Un cas unique : le château de Guédelon

À l’inverse des projets de reconstruction à l’identique, le chantier du château de Guédelon (89), en Bourgogne, adopte une démarche radicalement différente, centrée sur l’expérimentation et l’apprentissage. Lancé en 1997 par un petit groupe de passionnés, ce projet ambitieux vise à bâtir un château fort du XIIIe siècle en utilisant exclusivement les méthodes et les outils de l’époque médiévale. Il ne s’agit pas de reconstruire un monument existant, mais de créer une nouvelle forteresse en s’inspirant des techniques et des savoir-faire ancestraux, oubliés par l’industrialisation de la construction.
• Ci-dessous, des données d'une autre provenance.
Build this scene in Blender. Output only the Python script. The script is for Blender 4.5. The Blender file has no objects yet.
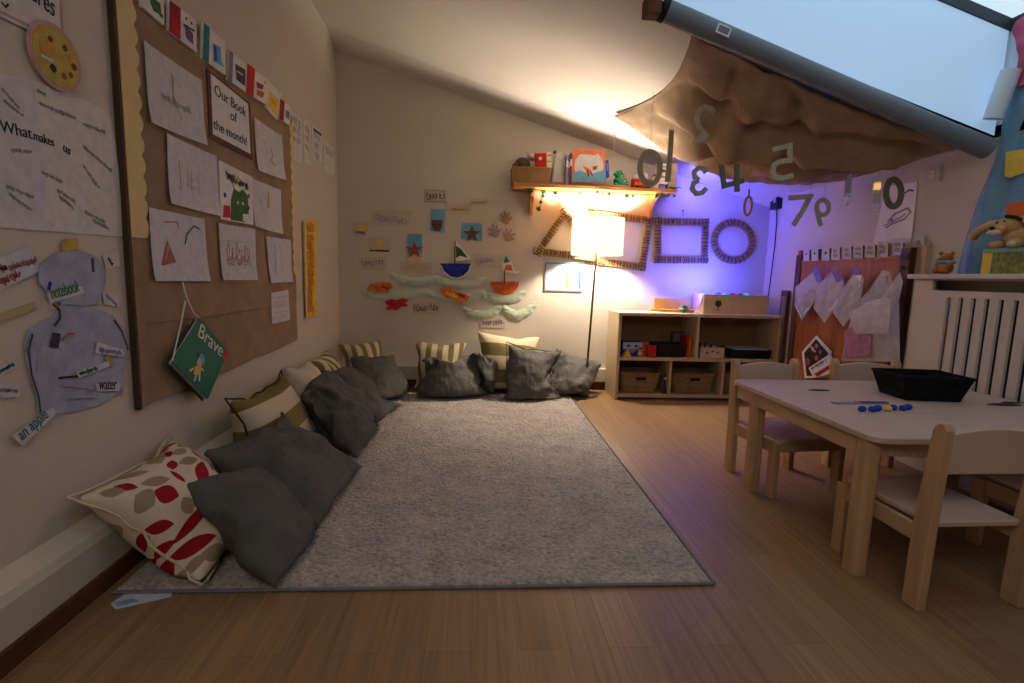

Le chantier est entièrement financé par les visites et fonctionne comme un musée vivant où artisans, tailleurs de pierre, charpentiers et forgerons travaillent sous les yeux du public. Ce projet attire chaque année des milliers de visiteurs, fascinés par l’authenticité de la démarche et l’occasion unique de voir renaître des métiers anciens. Guédelon se présente ainsi comme un véritable laboratoire historique : les chercheurs et artisans testent et redécouvrent des méthodes de construction en se basant sur les connaissances archéologiques.

 

Les débats sur la reconstruction des monuments historiques montrent bien l’importance que nous accordons à la préservation de la mémoire collective. La restauration de notre patrimoine n’est pas seulement une affaire de pierre et de mortier : elle révèle nos rapports au passé, à l’identité culturelle et à la manière dont nous projetons notre histoire dans l’avenir.